“Gli Stati Uniti chiedono a Gran Bretagna, Francia, Germania e agli altri alleati europei di riprendere oltre 800 combattenti dell’Isis catturati in Siria e processarli. Il califfato sta per cadere. L’alternativa non è buona in quanto saremo costretti a rilasciarli”. Così si è espresso il presidente degli Stati Uniti, Donald Trump, attraverso Twitter, annunciando una vittoria “al 100%” sul Califfato e il ritiro delle truppe americane dalla Siria.
Trump ha proseguito dicendo che “gli Stati Uniti non vogliono guardare come questi combattenti dell’Isis entreranno in Europa, perché è lì che vorrebbero andare. Facciamo così tanto e spendiamo così tanto. Adesso è il momento che gli altri facciano un passo avanti e facciano ciò che sono così capaci di fare”.
Il motivo per cui gli Stati Uniti fanno pressione sui governi europei affinché si riprendano i propri “foreign fighters” è dato dal fatto che, non essendoci un apparato statale in Siria, non è possibile processare i prigionieri cittadini di altri Paesi. La scorsa settimana il Quay d’Orsay ha stabilito il rimpatrio di 130 miliziani, più le loro famiglie, nei relativi Stati europei.
Tra questi ci sono anche alcuni italiani: si tratta di Samir Bougana, bresciano di 24 anni, e Meriem Rehaily, ventitreenne di Padova che nel Califfato ha avuto due figli. Seppur in numero minore rispetto ad altri paesi europei, non è da escludere che ulteriori militanti Isis con cittadinanza italiana si possano aggiungere al conto.

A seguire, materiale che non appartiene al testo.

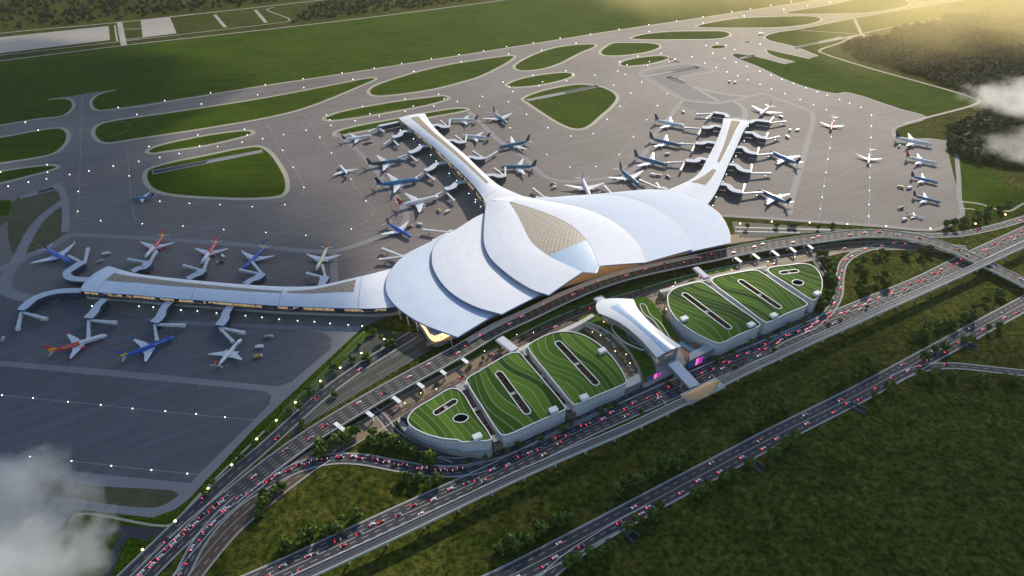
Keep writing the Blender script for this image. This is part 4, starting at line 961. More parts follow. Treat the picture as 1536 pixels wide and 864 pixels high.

In caso di rimpatrio, per gli adulti legati all’Isis si prospetta il carcere. Preoccupa però la possibilità che, una volta in prigione, queste persone possano avviare delle campagne di reclutamento tra i detenuti. Secondo il Dap, il Dipartimento dell’amministrazione penitenziaria, attualmente in Italia sono almeno 242 gli individui a rischio, divisi nelle carceri di Sassari, Nuoro, Cosenza e Asti.